La manifiesta incapacidad del duque para imponer el orden por la fuerza volvió a desencadenar un acalorado debate en el Consejo de Estado en Madrid, donde los halcones se vieron arrollados por sus antagonistas. Desde Nápoles, donde ocupaba el cargo de virrey, Antonio Perrenot de Granvela, que había servido con anterioridad a Felipe II en Flandes, le escribía: “Todavía vamos perdiendo. Es el odio que la tierra tiene a los que agora goviernan, mayor de lo que se puede imaginar”. Poco después, en 1573, Alba era destituido y obligado a regresar a España.
De Madrid a Lisboa
El retorno a España abrió para el duque un período de ostracismo político. A pesar de su aspiración de seguir influyendo, lo cierto fue que el monarca se negó reiteradamente a escuchar sus consejos. Ni siquiera cuando se planteó la cuestión portuguesa, en la que el duque acabaría teniendo una participación decisiva.

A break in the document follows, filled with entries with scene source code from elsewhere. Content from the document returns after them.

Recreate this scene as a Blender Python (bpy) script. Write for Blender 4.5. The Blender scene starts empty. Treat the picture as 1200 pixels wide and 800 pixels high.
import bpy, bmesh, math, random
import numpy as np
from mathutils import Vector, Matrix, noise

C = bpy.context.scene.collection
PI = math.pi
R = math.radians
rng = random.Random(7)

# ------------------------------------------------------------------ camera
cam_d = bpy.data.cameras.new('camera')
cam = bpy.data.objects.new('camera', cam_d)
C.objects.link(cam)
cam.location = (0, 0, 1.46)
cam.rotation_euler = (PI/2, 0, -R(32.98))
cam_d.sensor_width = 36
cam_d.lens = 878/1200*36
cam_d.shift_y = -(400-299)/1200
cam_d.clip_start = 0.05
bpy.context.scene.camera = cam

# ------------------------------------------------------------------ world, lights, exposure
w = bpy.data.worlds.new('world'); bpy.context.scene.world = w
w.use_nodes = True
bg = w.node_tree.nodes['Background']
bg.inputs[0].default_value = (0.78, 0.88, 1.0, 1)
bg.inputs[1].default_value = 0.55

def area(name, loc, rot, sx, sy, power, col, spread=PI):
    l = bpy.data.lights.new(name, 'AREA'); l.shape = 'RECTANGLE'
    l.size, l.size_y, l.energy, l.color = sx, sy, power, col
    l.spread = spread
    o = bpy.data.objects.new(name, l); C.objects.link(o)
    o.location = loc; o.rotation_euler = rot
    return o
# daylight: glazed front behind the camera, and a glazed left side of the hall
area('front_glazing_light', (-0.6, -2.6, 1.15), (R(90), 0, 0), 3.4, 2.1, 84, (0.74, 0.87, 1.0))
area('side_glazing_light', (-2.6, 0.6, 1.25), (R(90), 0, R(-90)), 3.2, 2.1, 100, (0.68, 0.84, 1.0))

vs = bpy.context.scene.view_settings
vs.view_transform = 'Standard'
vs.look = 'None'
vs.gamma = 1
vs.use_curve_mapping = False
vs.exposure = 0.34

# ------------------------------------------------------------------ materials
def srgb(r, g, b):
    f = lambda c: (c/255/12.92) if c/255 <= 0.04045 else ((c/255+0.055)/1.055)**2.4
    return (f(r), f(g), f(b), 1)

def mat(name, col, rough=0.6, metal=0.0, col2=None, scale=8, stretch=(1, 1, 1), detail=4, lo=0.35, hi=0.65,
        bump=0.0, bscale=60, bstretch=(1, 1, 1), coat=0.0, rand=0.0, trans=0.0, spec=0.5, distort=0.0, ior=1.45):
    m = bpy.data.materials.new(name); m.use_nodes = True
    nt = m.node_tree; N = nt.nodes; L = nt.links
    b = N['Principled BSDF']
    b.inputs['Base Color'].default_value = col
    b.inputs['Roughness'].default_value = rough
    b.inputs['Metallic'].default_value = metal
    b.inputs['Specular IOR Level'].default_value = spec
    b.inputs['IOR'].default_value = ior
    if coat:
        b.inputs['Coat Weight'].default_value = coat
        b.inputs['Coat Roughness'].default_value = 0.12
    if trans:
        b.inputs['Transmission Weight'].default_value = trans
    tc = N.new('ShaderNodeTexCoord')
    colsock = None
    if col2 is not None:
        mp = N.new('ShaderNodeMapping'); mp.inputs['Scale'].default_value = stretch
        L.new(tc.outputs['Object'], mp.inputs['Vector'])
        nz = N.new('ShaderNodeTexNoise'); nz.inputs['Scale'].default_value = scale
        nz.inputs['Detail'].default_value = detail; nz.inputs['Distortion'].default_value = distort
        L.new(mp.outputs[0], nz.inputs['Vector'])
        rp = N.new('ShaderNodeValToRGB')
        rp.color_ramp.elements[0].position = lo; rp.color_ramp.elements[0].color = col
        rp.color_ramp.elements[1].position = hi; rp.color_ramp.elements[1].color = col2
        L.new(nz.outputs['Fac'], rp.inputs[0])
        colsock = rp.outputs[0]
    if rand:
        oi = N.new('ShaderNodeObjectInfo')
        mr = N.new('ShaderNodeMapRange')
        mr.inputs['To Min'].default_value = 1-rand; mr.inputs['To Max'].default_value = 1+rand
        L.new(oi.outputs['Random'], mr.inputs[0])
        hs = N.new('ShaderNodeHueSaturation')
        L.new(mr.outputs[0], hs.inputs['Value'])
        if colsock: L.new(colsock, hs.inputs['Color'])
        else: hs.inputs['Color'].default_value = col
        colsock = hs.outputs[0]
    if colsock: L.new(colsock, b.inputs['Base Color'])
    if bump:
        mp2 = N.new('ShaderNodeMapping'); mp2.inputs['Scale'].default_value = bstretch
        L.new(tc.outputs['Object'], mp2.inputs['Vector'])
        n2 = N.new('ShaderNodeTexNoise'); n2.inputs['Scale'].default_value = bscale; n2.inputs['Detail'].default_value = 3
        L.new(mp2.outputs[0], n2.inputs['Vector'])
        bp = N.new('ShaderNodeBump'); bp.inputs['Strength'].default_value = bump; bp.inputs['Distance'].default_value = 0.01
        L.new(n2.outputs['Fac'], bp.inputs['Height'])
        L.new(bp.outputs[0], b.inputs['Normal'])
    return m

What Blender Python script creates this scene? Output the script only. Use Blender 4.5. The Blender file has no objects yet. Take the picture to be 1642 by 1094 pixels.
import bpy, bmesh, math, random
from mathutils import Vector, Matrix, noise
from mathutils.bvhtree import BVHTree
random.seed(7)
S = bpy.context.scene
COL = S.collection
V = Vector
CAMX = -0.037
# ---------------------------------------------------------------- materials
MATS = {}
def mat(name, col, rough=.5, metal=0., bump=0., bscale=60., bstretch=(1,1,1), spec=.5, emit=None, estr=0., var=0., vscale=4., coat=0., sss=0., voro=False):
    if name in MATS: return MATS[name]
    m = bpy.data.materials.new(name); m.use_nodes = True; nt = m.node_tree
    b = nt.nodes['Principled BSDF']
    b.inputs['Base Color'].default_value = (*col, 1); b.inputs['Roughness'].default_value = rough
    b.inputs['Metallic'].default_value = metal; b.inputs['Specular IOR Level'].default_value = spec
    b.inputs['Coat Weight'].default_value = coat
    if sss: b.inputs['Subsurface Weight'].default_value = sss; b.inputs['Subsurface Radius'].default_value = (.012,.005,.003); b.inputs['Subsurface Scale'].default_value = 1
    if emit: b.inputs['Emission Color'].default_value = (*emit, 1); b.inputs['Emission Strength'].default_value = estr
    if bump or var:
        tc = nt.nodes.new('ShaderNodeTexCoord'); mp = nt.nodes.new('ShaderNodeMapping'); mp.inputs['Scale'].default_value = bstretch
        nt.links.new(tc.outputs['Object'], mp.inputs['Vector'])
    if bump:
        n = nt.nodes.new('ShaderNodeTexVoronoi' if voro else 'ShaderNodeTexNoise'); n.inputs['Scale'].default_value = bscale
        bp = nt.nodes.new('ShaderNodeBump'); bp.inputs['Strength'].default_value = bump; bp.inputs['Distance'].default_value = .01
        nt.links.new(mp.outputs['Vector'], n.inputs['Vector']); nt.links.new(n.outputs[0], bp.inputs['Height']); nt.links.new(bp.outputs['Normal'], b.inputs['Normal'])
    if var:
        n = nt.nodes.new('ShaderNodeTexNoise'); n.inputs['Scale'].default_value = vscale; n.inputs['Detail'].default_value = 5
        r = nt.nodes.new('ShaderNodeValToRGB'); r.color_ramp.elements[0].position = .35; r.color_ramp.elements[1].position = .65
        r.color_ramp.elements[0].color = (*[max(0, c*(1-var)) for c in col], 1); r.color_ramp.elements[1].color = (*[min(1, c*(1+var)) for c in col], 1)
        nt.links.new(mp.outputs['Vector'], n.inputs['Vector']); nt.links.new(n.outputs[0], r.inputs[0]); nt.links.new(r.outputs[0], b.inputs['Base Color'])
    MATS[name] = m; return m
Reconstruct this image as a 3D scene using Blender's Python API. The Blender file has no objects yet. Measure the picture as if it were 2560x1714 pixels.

En 1578 falleció sin descendencia Sebastián de Portugal, en la batalla de Alcazarquivir, durante el descabellado intento de conducir una cruzada en el norte de África. El rey español se decidió a presentar sus derechos sucesorios como hijo que era de Isabel de Portugal. Pronto se percató de que sus pretensiones solo podían triunfar si iban acompañadas de una intervención militar. Una intervención que, a pesar de sus 72 años y encontrarse “flaco y acabado”, únicamente el duque de Alba estaba en condiciones de dirigir.
El rey y su general se reunieron en Mérida para planificar una campaña que, finalmente, no resultó tan sencilla como ambos habían previsto. Aun así, a finales de agosto de 1580, los ejércitos del duque se plantaron frente a los muros de Lisboa. El éxito no impidió que muchos le acusaran de no controlar a las tropas como en sus mejores tiempos había hecho.
Su correspondencia durante el otoño de ese año revela a un hombre gravemente enfermo, cuyo único deseo era abandonar la capital portuguesa cuanto antes y reunirse con su esposa. A pesar de ello, el monarca se negaba a relevarle de sus obligaciones. “Los reyes –dijo el duque a uno de sus íntimos– no tienen los sentimientos y la ternura en el lugar donde nosotros los tenemos”. Murió en Lisboa el 12 de diciembre de 1582.